The termite-mound technique has never been tested by a university geology department, which is strange given that it would take a few weeks of fieldwork and XRF analysis to validate or disprove it, and that the results would either confirm an indigenous prospecting method or reveal the limits of its reliability. Either outcome would be useful. The study has not been done. An entire applied research agenda sits unexploited because the framing of artisanal miners as people who need to receive knowledge rather than people who possess it has made the question invisible.

Battery Metals

IEA 2021: lithium demand up 40 times by 2040 under net-zero, cobalt up 20 times. Fifteen to 30 percent of DRC cobalt is artisanal.

ARM in Bogotá runs Fairmined certification since 2014. $4,000-per-kilogram premium. Certified operations in Colombia, Peru, Bolivia, Mongolia. Small volumes. Scaling depends on manufacturer willingness to pay, which is a procurement question.

The Philippines created Minahang Bayan under Republic Act 7076 in 1991. Three decades in, some work, some captured by local politicians.

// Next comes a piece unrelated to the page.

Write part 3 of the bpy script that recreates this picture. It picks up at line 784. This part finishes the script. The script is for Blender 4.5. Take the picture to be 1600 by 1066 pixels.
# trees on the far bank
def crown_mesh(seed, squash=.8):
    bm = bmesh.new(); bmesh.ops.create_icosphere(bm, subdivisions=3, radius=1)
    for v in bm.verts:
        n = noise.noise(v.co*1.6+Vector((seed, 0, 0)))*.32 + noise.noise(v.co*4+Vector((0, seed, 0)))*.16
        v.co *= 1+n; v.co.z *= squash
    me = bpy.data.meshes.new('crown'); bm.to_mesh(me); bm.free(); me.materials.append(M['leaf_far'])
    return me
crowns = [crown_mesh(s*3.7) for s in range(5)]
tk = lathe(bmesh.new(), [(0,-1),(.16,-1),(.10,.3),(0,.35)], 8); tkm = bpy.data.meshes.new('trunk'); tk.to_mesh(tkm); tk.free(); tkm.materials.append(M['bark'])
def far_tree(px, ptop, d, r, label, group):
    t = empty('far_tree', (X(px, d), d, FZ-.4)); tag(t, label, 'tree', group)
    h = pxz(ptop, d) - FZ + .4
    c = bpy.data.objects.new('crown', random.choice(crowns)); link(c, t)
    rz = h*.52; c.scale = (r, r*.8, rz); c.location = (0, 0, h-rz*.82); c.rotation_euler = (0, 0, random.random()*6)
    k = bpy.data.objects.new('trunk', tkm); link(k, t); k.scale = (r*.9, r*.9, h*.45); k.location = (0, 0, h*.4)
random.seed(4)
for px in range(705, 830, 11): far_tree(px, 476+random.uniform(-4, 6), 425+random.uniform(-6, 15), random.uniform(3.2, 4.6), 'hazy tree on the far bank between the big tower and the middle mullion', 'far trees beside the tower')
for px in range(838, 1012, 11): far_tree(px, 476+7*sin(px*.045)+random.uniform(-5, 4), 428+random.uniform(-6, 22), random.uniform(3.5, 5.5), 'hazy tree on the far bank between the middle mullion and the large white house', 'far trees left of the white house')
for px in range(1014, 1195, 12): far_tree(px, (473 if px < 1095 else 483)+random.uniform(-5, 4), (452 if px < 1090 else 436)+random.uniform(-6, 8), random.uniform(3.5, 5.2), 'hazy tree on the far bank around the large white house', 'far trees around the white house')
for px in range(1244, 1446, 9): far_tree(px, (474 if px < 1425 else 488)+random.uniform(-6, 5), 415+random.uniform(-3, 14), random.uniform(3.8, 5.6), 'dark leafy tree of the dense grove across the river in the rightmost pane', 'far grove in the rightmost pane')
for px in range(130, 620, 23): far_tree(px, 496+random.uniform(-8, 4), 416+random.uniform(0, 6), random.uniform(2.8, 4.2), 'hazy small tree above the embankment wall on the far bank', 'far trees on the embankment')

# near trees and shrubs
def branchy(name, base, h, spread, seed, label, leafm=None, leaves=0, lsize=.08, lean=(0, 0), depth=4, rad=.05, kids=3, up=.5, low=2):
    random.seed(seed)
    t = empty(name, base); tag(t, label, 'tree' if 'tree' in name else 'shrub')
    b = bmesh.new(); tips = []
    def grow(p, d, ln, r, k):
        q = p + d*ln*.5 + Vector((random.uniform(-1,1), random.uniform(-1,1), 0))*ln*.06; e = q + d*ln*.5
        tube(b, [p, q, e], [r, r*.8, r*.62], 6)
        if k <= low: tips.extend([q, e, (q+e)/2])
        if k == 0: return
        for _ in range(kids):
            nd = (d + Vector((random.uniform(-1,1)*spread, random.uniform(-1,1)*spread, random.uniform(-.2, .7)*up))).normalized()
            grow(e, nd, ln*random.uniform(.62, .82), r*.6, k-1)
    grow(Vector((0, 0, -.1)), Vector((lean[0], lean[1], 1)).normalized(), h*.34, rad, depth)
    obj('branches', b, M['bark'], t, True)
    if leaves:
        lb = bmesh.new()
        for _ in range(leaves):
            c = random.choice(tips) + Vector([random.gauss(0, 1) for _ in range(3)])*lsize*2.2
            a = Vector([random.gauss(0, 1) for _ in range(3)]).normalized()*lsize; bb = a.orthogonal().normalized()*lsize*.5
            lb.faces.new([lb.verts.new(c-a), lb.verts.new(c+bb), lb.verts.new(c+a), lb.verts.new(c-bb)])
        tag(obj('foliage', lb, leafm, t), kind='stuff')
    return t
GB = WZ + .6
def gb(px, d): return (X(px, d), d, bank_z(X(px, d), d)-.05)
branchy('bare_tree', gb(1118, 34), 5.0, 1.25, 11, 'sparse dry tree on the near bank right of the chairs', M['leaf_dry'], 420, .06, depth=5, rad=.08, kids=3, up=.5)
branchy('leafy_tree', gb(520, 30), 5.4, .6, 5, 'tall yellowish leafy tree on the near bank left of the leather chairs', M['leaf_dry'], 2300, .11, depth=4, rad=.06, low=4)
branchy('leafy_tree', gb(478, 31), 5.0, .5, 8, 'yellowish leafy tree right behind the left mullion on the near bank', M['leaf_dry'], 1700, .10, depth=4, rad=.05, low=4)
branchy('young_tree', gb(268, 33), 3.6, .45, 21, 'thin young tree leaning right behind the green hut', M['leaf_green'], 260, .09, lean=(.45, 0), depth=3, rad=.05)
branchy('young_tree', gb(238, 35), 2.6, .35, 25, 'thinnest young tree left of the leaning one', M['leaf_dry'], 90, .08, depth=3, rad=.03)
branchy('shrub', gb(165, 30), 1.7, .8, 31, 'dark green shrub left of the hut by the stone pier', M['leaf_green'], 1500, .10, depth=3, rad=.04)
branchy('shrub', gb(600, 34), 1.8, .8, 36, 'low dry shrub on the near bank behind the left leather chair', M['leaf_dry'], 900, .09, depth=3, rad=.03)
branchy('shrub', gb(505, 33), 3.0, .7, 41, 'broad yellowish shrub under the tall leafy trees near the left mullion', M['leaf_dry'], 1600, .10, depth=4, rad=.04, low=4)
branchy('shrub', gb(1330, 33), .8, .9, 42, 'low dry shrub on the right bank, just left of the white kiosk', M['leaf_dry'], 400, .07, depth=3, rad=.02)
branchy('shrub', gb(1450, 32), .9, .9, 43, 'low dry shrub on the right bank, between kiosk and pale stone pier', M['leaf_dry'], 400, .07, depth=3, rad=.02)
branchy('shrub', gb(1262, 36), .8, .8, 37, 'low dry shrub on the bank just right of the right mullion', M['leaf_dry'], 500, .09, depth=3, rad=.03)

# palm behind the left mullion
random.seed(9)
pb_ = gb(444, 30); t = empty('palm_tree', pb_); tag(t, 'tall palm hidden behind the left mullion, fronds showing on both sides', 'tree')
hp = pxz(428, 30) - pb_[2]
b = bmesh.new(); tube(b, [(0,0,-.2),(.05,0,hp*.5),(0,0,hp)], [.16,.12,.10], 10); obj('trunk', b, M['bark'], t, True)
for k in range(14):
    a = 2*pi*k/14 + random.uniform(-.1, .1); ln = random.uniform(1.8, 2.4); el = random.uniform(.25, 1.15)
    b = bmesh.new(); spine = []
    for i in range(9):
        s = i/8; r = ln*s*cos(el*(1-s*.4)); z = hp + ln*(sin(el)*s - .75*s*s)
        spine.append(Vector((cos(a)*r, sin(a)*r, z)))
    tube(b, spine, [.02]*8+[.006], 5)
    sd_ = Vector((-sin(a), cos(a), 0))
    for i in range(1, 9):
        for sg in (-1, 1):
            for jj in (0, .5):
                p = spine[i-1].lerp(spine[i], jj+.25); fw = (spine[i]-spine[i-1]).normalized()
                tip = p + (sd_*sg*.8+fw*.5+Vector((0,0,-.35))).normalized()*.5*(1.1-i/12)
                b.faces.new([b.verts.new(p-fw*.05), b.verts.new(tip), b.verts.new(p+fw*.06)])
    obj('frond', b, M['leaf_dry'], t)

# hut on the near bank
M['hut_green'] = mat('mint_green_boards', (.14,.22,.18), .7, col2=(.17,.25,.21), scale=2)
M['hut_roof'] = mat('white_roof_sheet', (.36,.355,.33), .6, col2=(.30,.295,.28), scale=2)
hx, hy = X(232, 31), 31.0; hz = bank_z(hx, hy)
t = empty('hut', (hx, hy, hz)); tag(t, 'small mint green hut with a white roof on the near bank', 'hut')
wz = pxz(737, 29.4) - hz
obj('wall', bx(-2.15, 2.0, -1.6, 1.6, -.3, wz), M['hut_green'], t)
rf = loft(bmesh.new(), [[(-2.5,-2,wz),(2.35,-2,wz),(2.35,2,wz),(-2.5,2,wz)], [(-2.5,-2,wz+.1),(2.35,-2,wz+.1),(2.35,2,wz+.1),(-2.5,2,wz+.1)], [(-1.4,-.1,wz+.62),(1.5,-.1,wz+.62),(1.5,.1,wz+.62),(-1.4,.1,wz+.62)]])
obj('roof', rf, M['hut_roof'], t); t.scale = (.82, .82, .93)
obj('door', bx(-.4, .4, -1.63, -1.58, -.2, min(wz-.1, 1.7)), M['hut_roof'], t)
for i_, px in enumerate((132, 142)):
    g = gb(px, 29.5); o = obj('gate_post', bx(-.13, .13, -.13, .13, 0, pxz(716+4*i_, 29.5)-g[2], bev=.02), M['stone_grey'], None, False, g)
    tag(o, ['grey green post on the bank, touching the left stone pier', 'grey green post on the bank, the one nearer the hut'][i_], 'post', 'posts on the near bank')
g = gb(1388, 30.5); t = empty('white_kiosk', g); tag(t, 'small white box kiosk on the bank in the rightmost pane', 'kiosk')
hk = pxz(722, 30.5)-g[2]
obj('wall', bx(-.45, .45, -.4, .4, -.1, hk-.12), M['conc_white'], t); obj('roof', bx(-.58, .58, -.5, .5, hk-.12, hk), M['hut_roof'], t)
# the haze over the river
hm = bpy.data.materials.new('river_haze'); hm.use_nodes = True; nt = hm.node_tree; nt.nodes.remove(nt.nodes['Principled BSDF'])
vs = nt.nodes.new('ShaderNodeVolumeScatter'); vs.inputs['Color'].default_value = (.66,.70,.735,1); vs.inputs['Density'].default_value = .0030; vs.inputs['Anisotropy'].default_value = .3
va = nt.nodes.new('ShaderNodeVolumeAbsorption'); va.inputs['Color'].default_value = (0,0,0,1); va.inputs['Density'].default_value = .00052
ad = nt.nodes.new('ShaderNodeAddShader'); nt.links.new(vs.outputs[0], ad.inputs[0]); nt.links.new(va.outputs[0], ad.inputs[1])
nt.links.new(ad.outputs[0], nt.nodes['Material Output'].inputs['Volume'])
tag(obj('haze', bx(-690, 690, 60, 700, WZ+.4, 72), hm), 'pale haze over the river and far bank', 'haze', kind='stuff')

The cobalt rush in the DRC is replaying the tin and tantalum dynamics from a decade ago. Responsible sourcing initiatives drafted in European capitals. Traceability costs landing at the narrowest point of the supply chain, on people who earn a few dollars a day. Cooperative templates applied to communities whose existing governance structures get studied by nobody before the project launches. Whether this round will produce different results depends on whether the organizations running it have absorbed anything from the previous rounds. The early indicators from programs like the Fair Cobalt Alliance and the Responsible Minerals Initiative suggest partial learning at best: better community consultation than ten years ago, still no engagement with existing governance structures, still no credit replacement strategy for displaced traders, still no serious effort to document or incorporate local geological knowledge.